The Justice Department has recently found itself in several courts attempting to defend the cannabis firearms ban, and its arguments have faced increased scrutiny in light of broader precedent-setting Second Amendment cases that generally make it more difficult to impose gun restrictions.
Now the U.S. District Court for the Western District of Texas has weighed in, delivering a win to Paola Connelly, an El Paso resident who was convicted of separate charges for possessing and transferring a firearm in 2021 while admitting to being a cannabis consumer.
Judge Kathleen Cardone granted a motion for reconsideration of the case and ultimately dismissed the charges last week.
While the court previously issued the conviction, it said that a more recent ruling in the U.S. Court of Appeals for the Fifth Circuit warranted a reevaluation. That case relied on U.S. Supreme Court precedent finding that any firearm restrictions must be consistent with the historical context of the Second Amendment’s original 1791 ratification.

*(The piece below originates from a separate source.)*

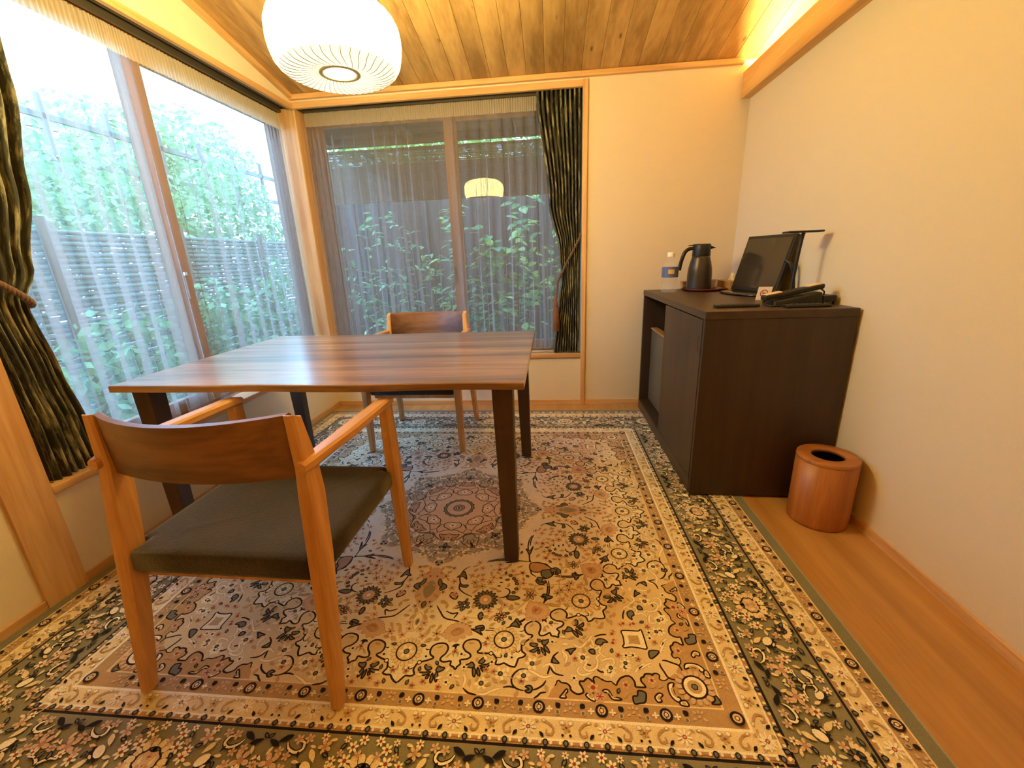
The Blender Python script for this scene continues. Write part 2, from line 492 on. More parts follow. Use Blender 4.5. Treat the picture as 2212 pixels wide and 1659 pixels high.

The Supreme Court ruling has been central to several challenges against the gun ban for cannabis consumers.
For this latest federal district court case, the Bush-appointed judge disputed the Justice Department’s attempts to assert historical analogues to the marijuana ban, including comparisons to laws against using guns while intoxicated from alcohol and possession by people deemed “unvirtuous.”
Further, the court said that because simple cannabis possession would only rise to a misdemeanor under federal law, “any historical tradition of disarming ‘unlawful’ individuals does not support disarming Connelly for her alleged marijuana use.”
Notably, the judge also cited the fact that President Joe Biden issued a mass pardon last year for people who’ve committed federal marijuana possession offenses.